Questions à... Marie Rodet, senior lecturer à la Shool of Oriental and African Studies (SOAS, Londres) et Elara Bertho, chargée de recherche au CNRS (Sciences Po Bordeaux).

Qui était Djiguiba Camara ?

Djiguiba Camara est un interprète et chef de canton à la carrière tout à la fois longue et mouvementée. Il est le quatrième fils de Kéoulé Camara, qui fut l’un des membres du conseil restreint de Samori Touré mais qui signa l’armistice avec les Français en 1893. Comme gage à la signature du traité de paix, il fut envoyé à l’« école des otages », l’école des chefs de Kayes. En 1900, il en sort interprète et se lance dans une carrière au service de l’administration française riche en rebondissements. Accusé régulièrement de malversations ou d’entrave au déroulement de la justice, il est révoqué mais souvent employé de nouveau. De 1914 à 1928, il devient employé de la succursale de la Banque de l’Afrique Occidentale de Conakry. Lorsque son frère meurt en 1928, il est nommé chef du canton de Damaro pour le remplacer, et choisi parmi d’autres précisément pour sa connaissance du français et des rouages de l’administration.
À Damaro, il fait figure de chef modèle et est extrêmement bien noté par ses supérieurs. Il introduit la charrue, il aménage des plantations, il introduit les caféiers dans la région, il construit des écoles, il perce une route dans le col du Simandougou qui désenclave la région – réalisée néanmoins grâce au travail forcé. Ses archives personnelles conservée dans sa famille à Damaro témoignent de sa grande activité lors de ces années. Abonné au Journal Officiel de la Guinée, il incarne la « modernité » dans la gestion du canton.
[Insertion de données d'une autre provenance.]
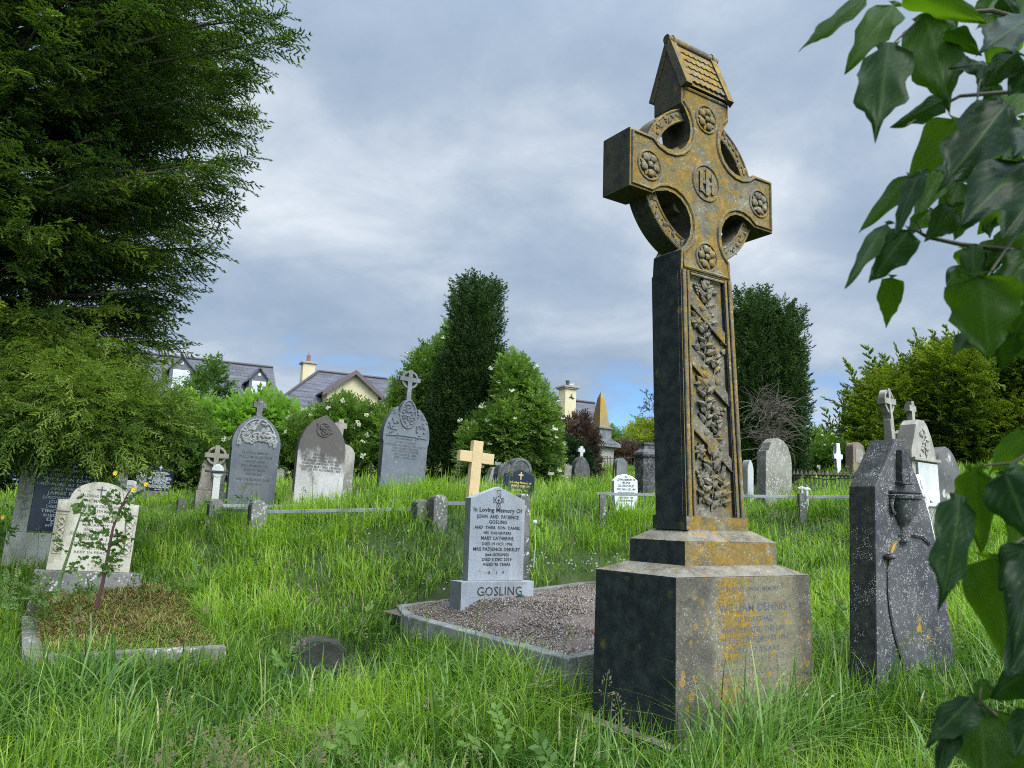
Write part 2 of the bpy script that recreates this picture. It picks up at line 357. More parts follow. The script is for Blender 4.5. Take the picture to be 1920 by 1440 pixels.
GOSL = stone("smooth pale grey limestone", (.31, .325, .345), (.37, .385, .40), ((.23, .235, .225), .50, .6), [((.27, .27, .24), 20, .05)], bs=.2, streak=((.47, .485, .50), .55), rough=.7)
KERB = stone("kerb concrete", (.15, .155, .145), (.24, .24, .22), ((.06, .068, .05), .46, .75), [((.42, .42, .38), 30, .07)], bs=.5)
KERB_OLD = stone("rough old kerb", (.15, .147, .13), (.24, .235, .21), ((.10, .105, .08), .47, .7), [((.5, .5, .46), 22, .12)], bs=.7)
BLACK = plain("polished dark granite", (.012, .016, .026), (.020, .025, .036), .22, 90, bs=.03)
NAVY = plain("polished blue granite", (.006, .012, .035), (.012, .02, .05), .2, 80, bs=.03)
WHITE = stone("white marble", (.62, .63, .64), (.74, .745, .75), ((.42, .43, .42), .58, .5), [], bs=.2, rough=.6)
WHITE_OLD = stone("weathered white marble", (.50, .50, .48), (.64, .64, .61), ((.22, .225, .21), .55, .7), [], bs=.3)
WOOD = plain("pale new wood", (.56, .41, .20), (.62, .46, .24), .6, 8)
PAINT_W = plain("white paint", (.74, .74, .73), (.66, .67, .67), .45, 9)
IRON = plain("rusty iron", (.055, .052, .045), (.10, .075, .05), .7, 30, .3)
RAILP = stone("old grey bar", (.24, .25, .25), (.36, .37, .37), ((.07, .07, .06), .5, .7), [], bs=.3)
INK = plain("black lettering", (.022, .024, .028), (.03, .03, .034), .7)
INK_F = plain("faded lettering", (.085, .09, .10), (.14, .14, .14), .8, 60)
INK_S = plain("weathered cut letters", (.065, .066, .066), (.10, .10, .10), .9, 60)
INK_C = plain("worn grey lettering", (.085, .08, .065), (.19, .175, .14), .9, 50)
CHALK = plain("white lettering", (.74, .76, .78), (.58, .60, .62), .6)
GOLD = plain("gold lettering", (.58, .47, .16), (.50, .38, .12), .4)
SLATE_ROOF = None
BARK = stone("bark", (.075, .055, .04), (.13, .10, .075), None, [], 2.0, bs=.9)
TWIG = plain("dead twig", (.085, .07, .052), (.15, .125, .095), .85, 40)

# ------------------------------------------------------------------ grave plots: keep the tall grass out
CX0 = at(1267, 1395, 5.0); CU, CN = uvec(YAW), nvec(YAW)
CORG = CX0 + CU * .66 - CN * .385                            # centre of the big cross
PY = R(38.5); PU, PN = uvec(PY), nvec(PY)                     # the chipped-stone plot
PL = at(742, 1150, 7.9); PNEAR = at(1063, 1236, 6.0)
TY = R(31.0); TU, TN = uvec(TY), nvec(TY)                     # plot with the dead grass
TK = at(40, 1232, 5.9)
def inrect(x, y, o, u, v, a0, a1, b0, b1):
    a = (x - o[0]) * u[0] + (y - o[1]) * u[1]; b = (x - o[0]) * v[0] + (y - o[1]) * v[1]
    return (a > a0) & (a < a1) & (b > b0) & (b < b1)
PLEN = float(np.linalg.norm((PNEAR - PL)[:2])); PV = (PNEAR - PL) / PLEN; PV[2] = 0     # along the left kerb, towards the viewer
PW = np.array([-PV[1], PV[0], 0]);                            # across the plot, to the right

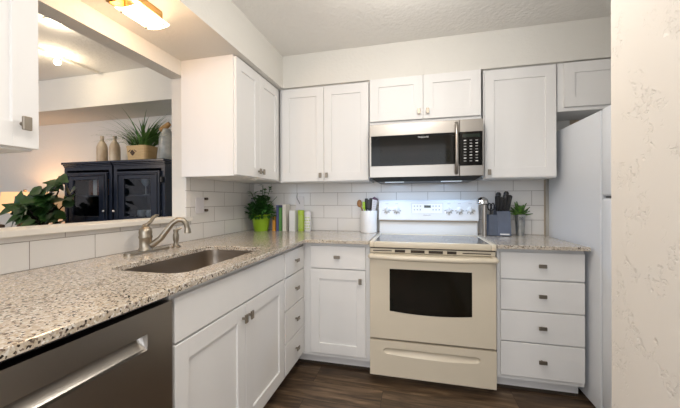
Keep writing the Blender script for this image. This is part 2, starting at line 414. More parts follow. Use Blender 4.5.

Il rédige de nombreuses lettres, il compile les sources orales de la région, il dresse des généalogies, il consigne les mythes de fondation des malinkés.
En 1952, il est élu aux élections de l’Assemblée territoriale comme suppléant de Paul Téteau sur la liste « de défense des intérêt ruraux ». Suite à son décès, Djiguiba Camara le remplace jusqu’aux nouvelles élections organisées en 1953 que remporte le jeune Sékou Touré. Djiguiba Camara fut donc l’un de ses tout premiers opposants, Sékou Touré prônant déjà l’abolition de la chefferie de canton.
De 1928 à sa mort en 1963, Djiguiba Camara n’a cessé de compiler les récits de sa région dans un tapuscrit d’une centaine de pages qu’il intitule « Histoire locale ». Regroupant les informations données notamment par sa famille – et certainement par son père –, ce document est tout à fait intéressant sur les premières années du règne de Samori Touré. Il s’agit de l’une des sources africaines les plus longues sur l’empereur du Wassoulou, qui est très prolixe sur les alliances entre les chefferies au début de son ascension.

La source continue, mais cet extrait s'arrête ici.